Feeling is Supplied by the Listener.

"Man! That guy is playing with SO much feeling!" - Says you in awe of the performance you're witnessing right now.


Is he? How do you know what that musician is feeling? By his playing? His expression? His body language? Think about it; all those things - facility on an instrument, facial expressions, body language - all those things are mechanical - they can be engaged completely independently of how the performer is actually feeling - it's called, "acting" - and all good performers are good actors. Good con men are good actors. Good salesmen are good actors. Anyone who deals with the public successfully is a good actor. And good performers are good actors - by definition.


I'm not saying it's always an act - sometimes the performer is ACTUALLY feeling what he's doing; that's the ideal - but there's no way for an audience member to know for sure whether he is or isn't - IF he's a good performer and has his stagecraft together.

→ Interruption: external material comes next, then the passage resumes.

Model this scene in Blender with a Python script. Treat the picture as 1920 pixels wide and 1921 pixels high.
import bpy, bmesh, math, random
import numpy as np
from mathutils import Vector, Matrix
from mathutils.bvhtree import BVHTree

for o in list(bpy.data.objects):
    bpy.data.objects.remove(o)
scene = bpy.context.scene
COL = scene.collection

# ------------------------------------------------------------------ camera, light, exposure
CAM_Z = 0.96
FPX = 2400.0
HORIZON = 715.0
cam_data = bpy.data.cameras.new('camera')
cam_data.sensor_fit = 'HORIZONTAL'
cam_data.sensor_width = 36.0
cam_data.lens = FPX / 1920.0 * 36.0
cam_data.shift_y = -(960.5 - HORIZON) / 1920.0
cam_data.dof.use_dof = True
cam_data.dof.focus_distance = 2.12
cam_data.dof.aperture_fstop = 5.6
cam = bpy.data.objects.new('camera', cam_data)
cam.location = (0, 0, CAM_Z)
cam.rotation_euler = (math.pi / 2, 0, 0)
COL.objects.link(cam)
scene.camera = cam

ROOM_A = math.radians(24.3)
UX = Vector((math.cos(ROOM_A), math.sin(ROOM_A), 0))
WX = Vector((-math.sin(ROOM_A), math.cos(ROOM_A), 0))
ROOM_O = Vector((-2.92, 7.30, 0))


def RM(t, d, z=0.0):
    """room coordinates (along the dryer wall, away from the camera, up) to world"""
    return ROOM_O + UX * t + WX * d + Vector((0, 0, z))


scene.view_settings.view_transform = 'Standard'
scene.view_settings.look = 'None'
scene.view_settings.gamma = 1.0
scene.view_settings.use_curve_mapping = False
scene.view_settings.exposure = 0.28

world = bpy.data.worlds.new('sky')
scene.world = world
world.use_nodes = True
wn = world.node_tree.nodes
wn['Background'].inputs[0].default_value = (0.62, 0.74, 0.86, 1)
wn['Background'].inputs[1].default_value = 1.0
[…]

All these things - facility on an instrument, facial expression, body language, clothes, lights, stage setup etc. - all these things are languages. Think about facial expression and body language when you talk. If you want to emphasize a word, "Well THAT sucks!" On the word, "that", not only did you say it louder, you probably raised your eyebrows and moved your head. Maybe you gestured with your hands on that word. You reinforced the emphasis - the inflection - on the word by integrating facial expression and body language. A good performance happens when all the languages integrate and say the same thing. And all these things are mechanical and don't require feeling on the part of the performer. They function to give meaning to spoken language and in musical language they function to cause feeling in the listener because...

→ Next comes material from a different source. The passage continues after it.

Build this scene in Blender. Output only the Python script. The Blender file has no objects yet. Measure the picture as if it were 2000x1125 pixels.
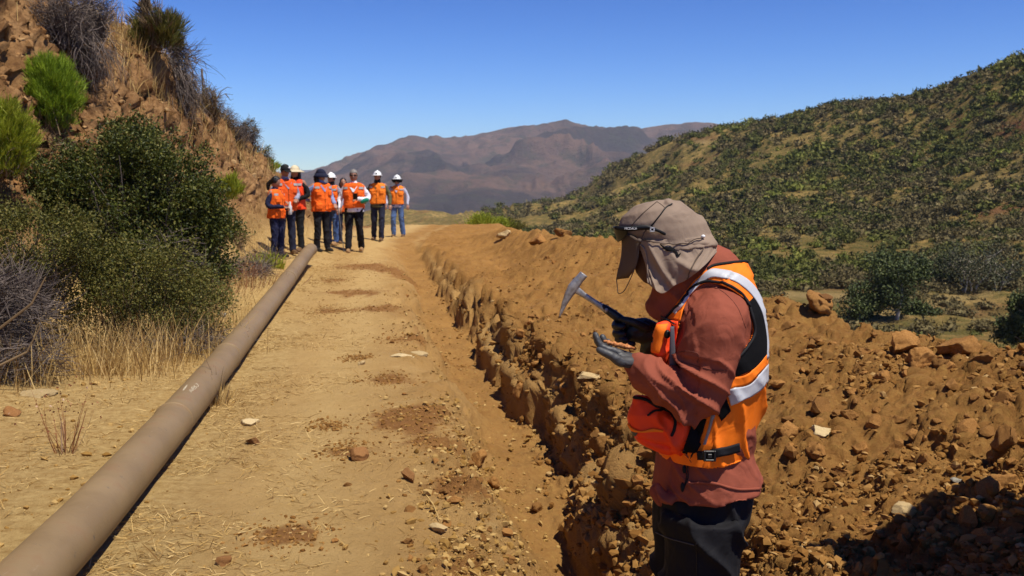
import bpy, bmesh, math, random
import numpy as np
from mathutils import Vector, Matrix
from mathutils.bvhtree import BVHTree

SC = bpy.context.scene
COL = SC.collection
# ------------------------------------------------------------ camera, sky, sun, exposure
FPX = 1944.44                      # focal length in pixels of the 2000 px wide photograph
CAMZ = 1.4
PITCH = math.radians(5.65)
cam_data = bpy.data.cameras.new('camera')
cam_data.lens = 35.0
cam_data.sensor_width = 36.0
cam_data.clip_start = 0.05
cam_data.clip_end = 30000
cam_data.dof.use_dof = True
cam_data.dof.focus_distance = 3.3
cam_data.dof.aperture_fstop = 9.0
cam = bpy.data.objects.new('camera', cam_data)
cam.location = (0, 0, CAMZ)
cam.rotation_euler = (math.pi/2 - PITCH, 0, 0)
COL.objects.link(cam)
SC.camera = cam

SUN = Vector((0.36, -0.30, 1.0)).normalized()     # direction towards the sun
world = bpy.data.worlds.new('World')
SC.world = world
world.use_nodes = True
wn = world.node_tree
for n in list(wn.nodes): wn.nodes.remove(n)
sky = wn.nodes.new('ShaderNodeTexSky'); sky.sky_type = 'NISHITA'; sky.sun_disc = False
sky.sun_elevation = math.asin(SUN.z)
sky.sun_rotation = math.atan2(SUN.x, SUN.y)
sky.altitude = 1400; sky.air_density = 1.0; sky.dust_density = 0.1; sky.ozone_density = 2.6
bgn = wn.nodes.new('ShaderNodeBackground'); bgn.inputs[1].default_value = 0.025
won = wn.nodes.new('ShaderNodeOutputWorld')
hsn = wn.nodes.new('ShaderNodeHueSaturation'); hsn.inputs['Saturation'].default_value = 1.12; hsn.inputs['Hue'].default_value = .503
gam = wn.nodes.new('ShaderNodeGamma'); gam.inputs[1].default_value = 1.75
wn.links.new(sky.outputs[0], gam.inputs[0]); wn.links.new(gam.outputs[0], hsn.inputs['Color']); tint = wn.nodes.new('ShaderNodeMix'); tint.data_type = 'RGBA'; tint.blend_type = 'MULTIPLY'; tint.inputs[0].default_value = 1; tint.inputs[7].default_value = (.93, 1.0, 1.22, 1)
wn.links.new(hsn.outputs[0], tint.inputs[6]); wn.links.new(tint.outputs[2], bgn.inputs[0]); wn.links.new(bgn.outputs[0], won.inputs[0])
sun_data = bpy.data.lights.new('sun', 'SUN'); sun_data.energy = 5.0; sun_data.angle = math.radians(0.53)
sun_data.color = (1.0, 0.94, 0.82)
sun = bpy.data.objects.new('sun', sun_data)
sun.rotation_euler = SUN.to_track_quat('Z', 'Y').to_euler()
sun.location = (3, -2, 12)
COL.objects.link(sun)
SC.view_settings.view_transform = 'Standard'
SC.view_settings.look = 'None'
SC.view_settings.exposure = 0.27
SC.view_settings.gamma = 1.0
SC.view_settings.use_curve_mapping = False
SC.cycles.max_bounces = 5
SC.cycles.diffuse_bounces = 3
SC.cycles.volume_bounces = 0
SC.cycles.transparent_max_bounces = 8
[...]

FEELING IS THE MEANING OF MUSIC!


Furthermore, when you said, "Man! That guy is playing with SO much feeling!" weren't you REALLY talking about your own feeling? I would suggest that you only know what YOU feel. How do you know what he's feeling? He might be acting. What you're REALLY saying is something like; "Something that guy is doing is causing an emotional response in me!"


So, as a performer, the question then becomes, "What can I do to cause an emotional response in the listener?"

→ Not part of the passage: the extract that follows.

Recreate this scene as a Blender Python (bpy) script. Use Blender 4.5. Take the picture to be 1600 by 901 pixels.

Short answer: Play with a distinct sense of phrasing, employ extreme inflection - the more the better - and integrate it with facial expression, body language and everything else that you do - just like when you talk.


Want to see how this works out in music? Watch this short lesson on "Concepts for Basic Improvising."


How did I learn this? Well, it was a process of trial-and-error as a result of constant gigging, night after night, for years and years.